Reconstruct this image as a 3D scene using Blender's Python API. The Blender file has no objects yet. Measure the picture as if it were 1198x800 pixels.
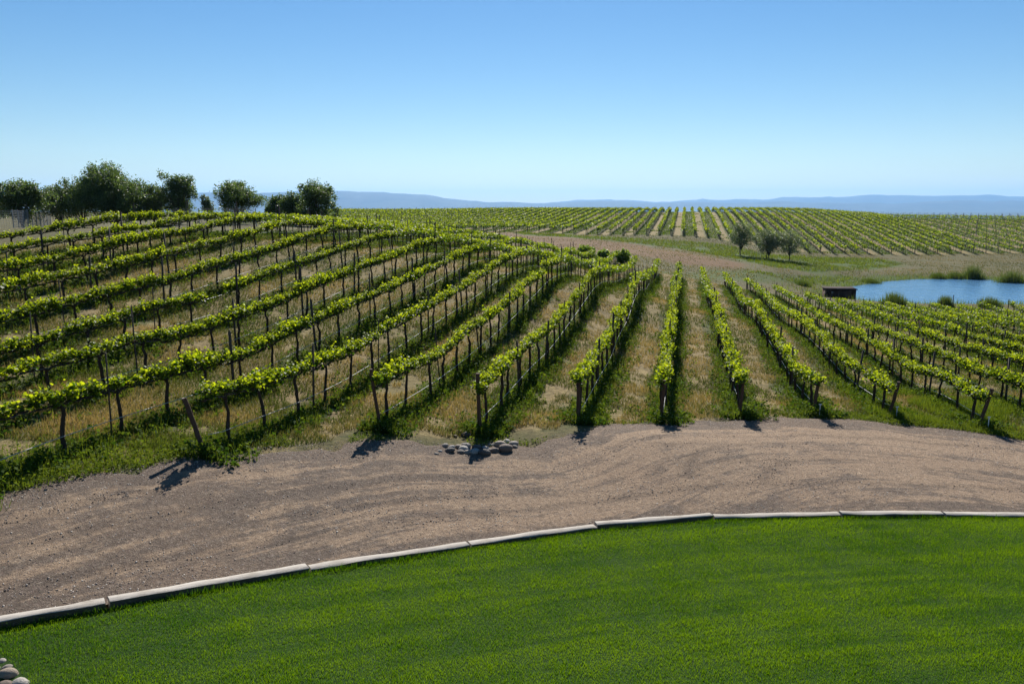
import bpy, math, random
import numpy as np
random.seed(7); rng = np.random.default_rng(7)
scene = bpy.context.scene
COL = scene.collection

# ------------------------------------------------------------------ camera maths
F = 932.0; H = 5.8; CX, CY = 599.0, 400.0; HY = 240.0
PITCH = math.atan((CY-HY)/F)
AZ = math.atan2(803-CX, math.hypot(F, CY-HY))
CA, SA = math.cos(AZ), math.sin(AZ)
def ray(px, py):
    zc = (CY-py)/F
    return np.array([(px-CX)/F, math.cos(PITCH)+zc*math.sin(PITCH), -math.sin(PITCH)+zc*math.cos(PITCH)])
def uv(x, y): return x*CA-y*SA, x*SA+y*CA          # u across the vine rows, v along them
def xy(u, v): return u*CA+v*SA, -u*SA+v*CA
def atz(px, py, z):
    r = ray(px, py); t = (z-H)/r[2]; return np.array([0, 0, H])+t*r
def atd(px, py, d):
    return np.array([0, 0, H])+ray(px, py)*d
def project(x, y, z):
    dz = z-H; c, s = math.cos(PITCH), math.sin(PITCH)
    dep = y*c-dz*s; up = y*s+dz*c
    dep = np.maximum(dep, .01)
    return CX+F*x/dep, CY-F*up/dep, dep

# ------------------------------------------------------------------ survey of the vine rows
SP = 2.1
def U(i): return -0.45+SP*i
def HC(i): return {1: 1.15, 2: 1.1}.get(i, 1.0 if i >= 3 else (1.2 if i >= -4 else 1.1))
TR = {
0:[(773,430),(779,410),(784,380)],
1:[(857,430),(850,395),(845,385),(830,345),(822,317)],
2:[(941,435),(922,410),(905,385),(885,355),(862,340),(846,320)],
3:[(1035,447),(1010,435),(982,412),(955,387),(897,345),(871,327)],
4:[(1140,457),(1112,447),(1075,430),(1045,412),(1012,395),(987,381)],
5:[(1187,442),(1150,432),(1117,417),(1087,405),(1050,392),(1020,381)],
6:[(1197,421),(1165,412),(1125,402),(1075,385)],
7:[(1197,405),(1150,395),(1110,382)],
-1:[(676,437),(695,417),(710,395),(735,350),(750,322),(760,318),(770,305)],
-2:[(562,438),(582,427),(600,420),(625,395),(640,382),(660,362),(685,330),(705,312),(732,313),(745,300)],
-3:[(440,440),(462,432),(500,415),(525,402),(550,380),(575,365),(597,348),(620,325),(642,307),(662,302),(695,307),(710,305),(722,295)],
-4:[(232,462),(275,450),(305,445),(337,432),(387,417),(425,398),(450,380),(475,370),(507,352),(545,330),(572,315),(597,301),(625,294),(650,299),(667,292)],
-5:[(0,480),(55,467),(120,455),(155,442),(200,435),(250,422),(300,402),(337,380),(375,367),(412,352),(450,335),(487,320),(525,300),(550,291),(575,287),(597,291)],
-6:[(0,437),(37,430),(62,422),(87,425),(112,412),(150,402),(187,395),(225,385),(262,372),(300,360),(337,345),(375,327),(400,318),(425,307),(462,297),(487,287),(512,280),(550,282)],
-7:[(0,405),(37,395),(75,385),(110,375),(150,367),(195,357),(212,350),(250,340),(300,322),(337,310),(375,295),(412,285),(437,277),(462,272),(500,272)],
-8:[(32,360),(62,355),(100,345),(137,335),(175,330),(212,320),(250,307),(300,293),(337,283),(362,272),(387,267),(425,264)],
-9:[(0,335),(50,327),(100,315),(137,307),(175,300),(212,292),(250,282),(297,267),(337,260),(375,260)],
-10:[(0,312),(50,302),(100,292),(150,280),(187,272),(220,267),(250,260)],
-11:[(0,290),(50,280),(100,275),(150,267),(187,260)],
-12:[(0,272),(50,265),(100,260),(125,255),(175,252),(225,250),(275,252)],
}
BASE = {-4:[(240,523)],-3:[(443,503)],-2:[(562,518),(613,446)],-1:[(675,499)],1:[(862,484)],2:[(948,480)],3:[(1037,484)],
 4:[(1143,497),(1113,475),(1090,465)],5:[(1180,475)],-5:[(8,547),(90,520),(157,497),(213,475)],-6:[(52,463),(118,445),(168,432)],-7:[(172,395),(250,385)]}
CP = []
def cp(x, y, z, lam=1.0): CP.append((x, y, z, lam))
for i, l in TR.items():
    for q in l:
        r = ray(*q); ru, rv = uv(r[0], r[1]); t = U(i)/ru
        x, y, z = t*r[0], t*r[1], H+t*r[2]-HC(i)
        lam = 1.0 if i not in (0, 1, 2) else 6.0
        cp(x, y, z, lam)
for i, l in BASE.items():
    for q in l:
        r = ray(*q); ru, rv = uv(r[0], r[1]); t = U(i)/ru
        cp(t*r[0], t*r[1], H+t*r[2], 1.0)
for i, v, z in [(0,20.5,.1),(0,40,.0),(0,60,-.55),(0,80,-1.0),(-5,80,.4),(-6,80,.75),(-7,80,.95),(-8,80,1.25),(-4,80,.14),(5,80,-2.8),(7,69,-3.0),(9,72,-3.4),(14,70,-3.5),(20,68,-3.55),(26,66,-3.6),(15,45,-2.3),(25,45,-2.7)]:
    cp(*xy(U(i), v), z)
for px, py, d in [(500,272,150),(600,272,142),(700,275,140),(800,276,140),(860,283,138),(900,291,136),(960,297,135),(1040,298,138),(1120,298,140),(1198,297,140),(1400,297,140),
                  (420,258,190),(600,258,190),(800,258,185),(900,262,180),(980,268,178),(1100,272,178),(1198,273,178),(1400,273,178),
                  (300,250.5,225),(400,250,225),(600,248.5,225),(800,248.5,225),(900,248.5,225),(960,250,225),(1010,255,220),(1100,257.5,215),(1198,258,215),(1400,258,215),
                  (867,299,121),(920,304,118),(700,288,115),(800,300,105),(640,282,118),(950,318,104),(1060,317,114),(1140,315,118),(1198,313,122),(1350,313,122),
                  (0,276,68),(0,268,85),(100,266,80),(200,263,80),(300,263,82),(380,265,85),(450,272,95),(520,281,105),(1198,365,70),(1198,400,46)]:
    cp(*atd(px, py, d))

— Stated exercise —
Repeat the lines exactly as they stand, from the opening line of the data through the line with "return CX+F*x/dep, CY-F*up/dep, dep". Pictures stay out of the copy.

— Exercise answer —
Reconstruct this image as a 3D scene using Blender's Python API. The Blender file has no objects yet. Measure the picture as if it were 1198x800 pixels.
import bpy, math, random
import numpy as np
random.seed(7); rng = np.random.default_rng(7)
scene = bpy.context.scene
COL = scene.collection

# ------------------------------------------------------------------ camera maths
F = 932.0; H = 5.8; CX, CY = 599.0, 400.0; HY = 240.0
PITCH = math.atan((CY-HY)/F)
AZ = math.atan2(803-CX, math.hypot(F, CY-HY))
CA, SA = math.cos(AZ), math.sin(AZ)
def ray(px, py):
    zc = (CY-py)/F
    return np.array([(px-CX)/F, math.cos(PITCH)+zc*math.sin(PITCH), -math.sin(PITCH)+zc*math.cos(PITCH)])
def uv(x, y): return x*CA-y*SA, x*SA+y*CA          # u across the vine rows, v along them
def xy(u, v): return u*CA+v*SA, -u*SA+v*CA
def atz(px, py, z):
    r = ray(px, py); t = (z-H)/r[2]; return np.array([0, 0, H])+t*r
def atd(px, py, d):
    return np.array([0, 0, H])+ray(px, py)*d
def project(x, y, z):
    dz = z-H; c, s = math.cos(PITCH), math.sin(PITCH)
    dep = y*c-dz*s; up = y*s+dz*c
    dep = np.maximum(dep, .01)
    return CX+F*x/dep, CY-F*up/dep, dep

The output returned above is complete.